I remember reading a story in Fast Company several years ago written by Seth Godin. It was about a French baker, Lionel Poilane, who used 300-year-old recipes for his French bread -- not those long loafs we think of, (they are not originally from France) but the original French bread. It is big and round and dark. Poilane was such an amazing story; Godin included him as an example of being remarkable in his book, "Purple Cow." In fact, he dedicated the book to the memory of Lionel Poilane.

Poilane did an incredible amount of research about bread. He made bread that wasn't popular at the time, but became popular due to his dedication and craftsmanship. It was so unique that people from all over the world were buying it. I even bought a loaf of this bread and had it FedExed from France for a meeting with a client. Why? That bread was about something I knew my client had, but wasn't using to its potential: a story. I wanted my client to experience the way a brand story can be experienced first hand. I wanted them to understand how important it was for them to tell their story in such a way to their own customers.

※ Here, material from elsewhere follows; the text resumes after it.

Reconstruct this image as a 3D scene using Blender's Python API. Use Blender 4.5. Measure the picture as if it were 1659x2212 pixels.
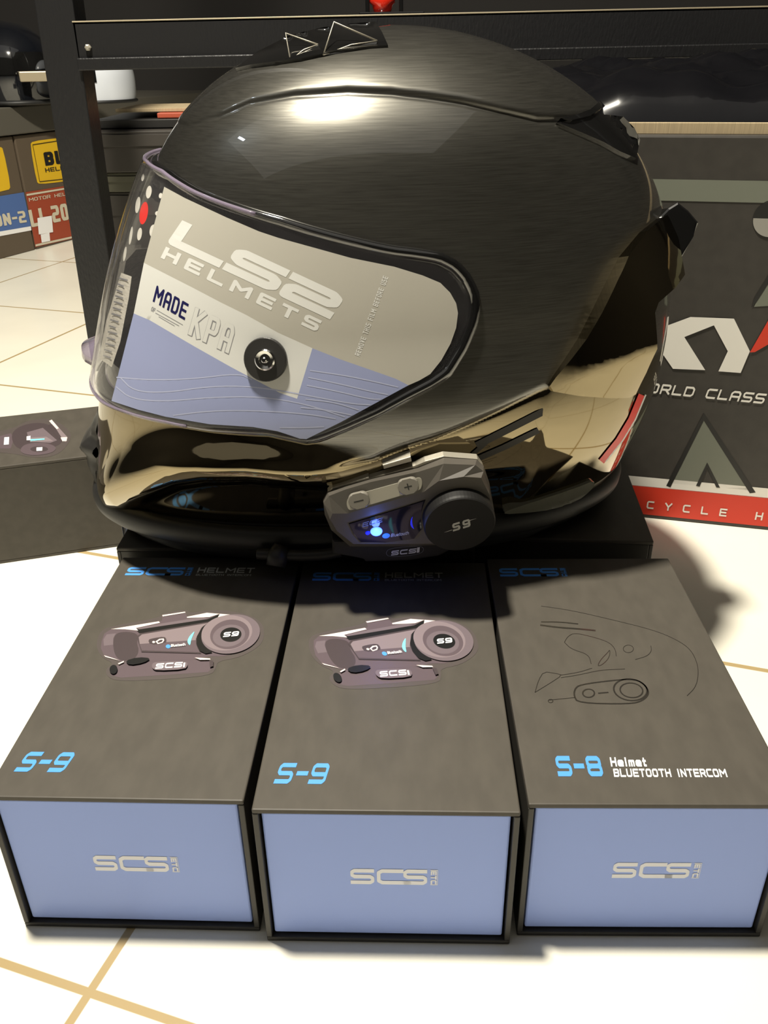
import bpy, bmesh, math, random
import numpy as np
from mathutils import Vector, Matrix
from mathutils.bvhtree import BVHTree
from mathutils.geometry import delaunay_2d_cdt

random.seed(4)
for o_ in list(bpy.data.objects):
    bpy.data.objects.remove(o_)
scene = bpy.context.scene
COL = scene.collection

# ------------------------------------------------------------------ camera
F, CX, CY = 1846.6, 829.5, 1106.0
CR = np.array([.99987, -.00763, -.01423]); CU = np.array([.0161, .4726, .8811]); CF = np.array([0., .8812, -.4727])
CO = np.array([0., 0., .3123])
cd = bpy.data.cameras.new('camera'); cam = bpy.data.objects.new('camera', cd); COL.objects.link(cam)
cd.sensor_fit = 'VERTICAL'; cd.sensor_height = 36; cd.lens = 36 * F / 2212; cd.clip_start = .01; cd.clip_end = 50
m = Matrix.Identity(4)
for i in range(3):
    m[i][0], m[i][1], m[i][2], m[i][3] = CR[i], CU[i], -CF[i], CO[i]
cam.matrix_world = m
scene.camera = cam

# ------------------------------------------------------------------ world, lights, exposure
scene.view_settings.view_transform = 'Standard'; scene.view_settings.look = 'None'
scene.view_settings.gamma = 1; scene.view_settings.use_curve_mapping = False
scene.view_settings.exposure = 0.0
wd = bpy.data.worlds.new('world'); scene.world = wd; wd.use_nodes = True
wd.node_tree.nodes['Background'].inputs[0].default_value = (.8, .9, 1, 1)
wd.node_tree.nodes['Background'].inputs[1].default_value = .03

def lamp(name, kind, loc, power, color, size, aim=None, spot=None):
    l = bpy.data.lights.new(name, kind); l.energy = power; l.color = color
    if kind == 'AREA':
        l.shape = 'RECTANGLE'; l.size, l.size_y = size
    else:
        l.shadow_soft_size = size
    if spot: l.spot_size = spot; l.spot_blend = .3
    ob = bpy.data.objects.new(name, l); COL.objects.link(ob); ob.location = loc
    if aim is not None:
        ob.rotation_euler = (Vector(aim) - Vector(loc)).to_track_quat('-Z', 'Y').to_euler()
    return ob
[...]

For better or worse, brands are as much about the customer as they are the product. Brands tell others about an individual's personality and priorities. Brands help make friends and repel adversaries. Sure, advertising can be annoying, but it is also a handy little gadget to communicate quickly to others who we are, while at the same time, helping us feel good in our skin. Starbucks makes me feel good about my day, that's why I pay $3.50 for a cup of its coffee. I like to go to Target because I can get a bargain but feel like I'm not compromising style. Apple computers give me confidence that I can do my job being a geek. These are not products but brand stories that are lived. Before they are lived they must be defined, created and communicated. That's why we who get to do the creating have such a great job.

The growing varieties of delivery options offer more opportunities than ever to make brand stories relevant to the consumer. Yet we must not forget that it is the story that must be our first priority. Otherwise, what difference does it make how people experience it?